Esse tipo de abordagem está entre as três ações mais comunicadas por clientes em 2024 às instituições associadas e que foram repassadas à Febraban (Federação Brasileira de Bancos). No último ano foram investidos cerca de R$ 5 bilhões em segurança e prevenção a fraudes e crimes cibernéticos, de acordo com Walter Faria, diretor-adjunto de Serviços da Febraban.

O golpe da falsa venda foi o segundo mais reportado - mais de 150 mil queixas -, quando criminosos criam páginas falsas que simulam e-commerce, enviam promoções inexistentes por e-mails, SMS e mensagens de WhatsApp e investem na criação de perfis falsos de lojas em redes sociais.
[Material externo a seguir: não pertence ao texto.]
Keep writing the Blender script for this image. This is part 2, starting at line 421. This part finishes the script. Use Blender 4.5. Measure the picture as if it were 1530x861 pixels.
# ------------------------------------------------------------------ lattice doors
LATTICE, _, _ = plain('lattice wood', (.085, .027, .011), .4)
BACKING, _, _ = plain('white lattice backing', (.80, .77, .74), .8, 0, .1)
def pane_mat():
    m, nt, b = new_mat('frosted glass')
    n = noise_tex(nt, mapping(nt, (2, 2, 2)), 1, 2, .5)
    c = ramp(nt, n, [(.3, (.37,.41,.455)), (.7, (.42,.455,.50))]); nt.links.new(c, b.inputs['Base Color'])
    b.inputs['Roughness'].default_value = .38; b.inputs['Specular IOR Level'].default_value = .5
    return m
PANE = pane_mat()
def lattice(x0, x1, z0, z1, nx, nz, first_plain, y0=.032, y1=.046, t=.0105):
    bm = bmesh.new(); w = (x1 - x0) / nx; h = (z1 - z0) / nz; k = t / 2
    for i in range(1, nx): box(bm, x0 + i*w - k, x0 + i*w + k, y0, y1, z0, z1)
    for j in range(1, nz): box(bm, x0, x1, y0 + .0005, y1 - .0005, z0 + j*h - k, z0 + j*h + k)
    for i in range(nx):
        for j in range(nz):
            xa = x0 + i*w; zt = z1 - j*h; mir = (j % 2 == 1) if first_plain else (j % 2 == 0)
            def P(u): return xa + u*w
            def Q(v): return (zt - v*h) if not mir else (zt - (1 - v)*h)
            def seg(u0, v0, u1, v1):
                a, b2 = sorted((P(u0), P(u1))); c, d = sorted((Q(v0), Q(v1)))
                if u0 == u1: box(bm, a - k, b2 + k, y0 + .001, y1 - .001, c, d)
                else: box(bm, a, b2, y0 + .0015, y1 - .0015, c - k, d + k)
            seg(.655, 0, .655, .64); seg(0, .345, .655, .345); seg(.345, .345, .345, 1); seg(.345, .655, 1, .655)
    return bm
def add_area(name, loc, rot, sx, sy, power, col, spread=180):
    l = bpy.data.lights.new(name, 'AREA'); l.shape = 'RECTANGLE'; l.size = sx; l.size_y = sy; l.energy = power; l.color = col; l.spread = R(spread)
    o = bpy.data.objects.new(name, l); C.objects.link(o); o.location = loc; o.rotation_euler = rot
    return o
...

A orientação do órgão é se atentar primeiramente ao preço que precisa atender a uma estimativa média do comércio. Fotos e vídeos de antes e depois de produtos com resultados mirabolantes, poucas opções de pagamento, e-commerce ou rede social recém-criado são pontos de alerta, assim como links recebidos em e-mails e mensagens.

Outro problema levantado por Natália, que vai além dos danos financeiros, é a reputação da marca que pode ficar prejudicada. Na tentativa de reaver seus prejuízos ou até mesmo para alertar futuros consumidores, há clientes que optam por expor o caso no Reclame Aqui (plataforma usada para verificar problemas e reclamações relacionados a uma marca).

"No final, é o nome da minha loja que vai aparecer como golpista e tem gente pouco habituada a essas ocorrências que não vai saber separar uma coisa da outra".

IA sofisticou a fraude

Como os próprios números mostram, o episódio vivido pela Basiquinha Bazar não é algo isolado. Para o advogado Luiz Augusto D'Urso, especialista em Crimes Digitais e Coordenador-Geral do Conselho de Segurança Cibernética e de Dados Pessoais da Associação Comercial de São Paulo (ACSP), o que chama a atenção agora é a sofisticação desses crimes com o uso da inteligência artificial (IA).

Os sinais de alerta que antes sugeriam alguma fraude, como pequenas alterações em relação ao site original, como letras trocadas, números adicionados ou extensões diferentes, competem agora com perfis em redes sociais que estampam o rosto e a fala do dono de determinada loja.

"O criminoso consegue produzir conteúdo falso dando muita credibilidade e eficiência para a fraude. Daí vem a absoluta negligência das plataformas que não impedem e, de certa forma, favorecem a atividade criminosa com impulsionamento, link patrocinado, google ads e um canal de denúncia que não funciona", disse o advogado.

Do ponto de vista tecnológico e legal, D'Urso diz que não há como se blindar. Pensando na imagem da marca e em possíveis problemas jurídicos, a melhor coisa a ser feita é ser ativo na comunicação e divulgar em abundância que outros perfis estão se passando pela loja e destacando o endereço oficial da marca - e, principalmente, ter esse material arquivado para se proteger.

Registrar um boletim de ocorrência por clonagem de site também é um caminho possível e importante para reunir provas necessárias, como printscreens do site clonado e reclamações dos clientes, e judicializar o caso para que um juiz decida com celeridade notificar o provedor de internet, como, por exemplo, o Facebook, Google. Sendo otimista, esse processo pode demorar pouco mais de uma semana.

O advogado ainda destaca que uma reclamação no Reclame Aqui feita indevidamente pode ser contestada e desativada quando equivocada e não relativa a uma compra oficial.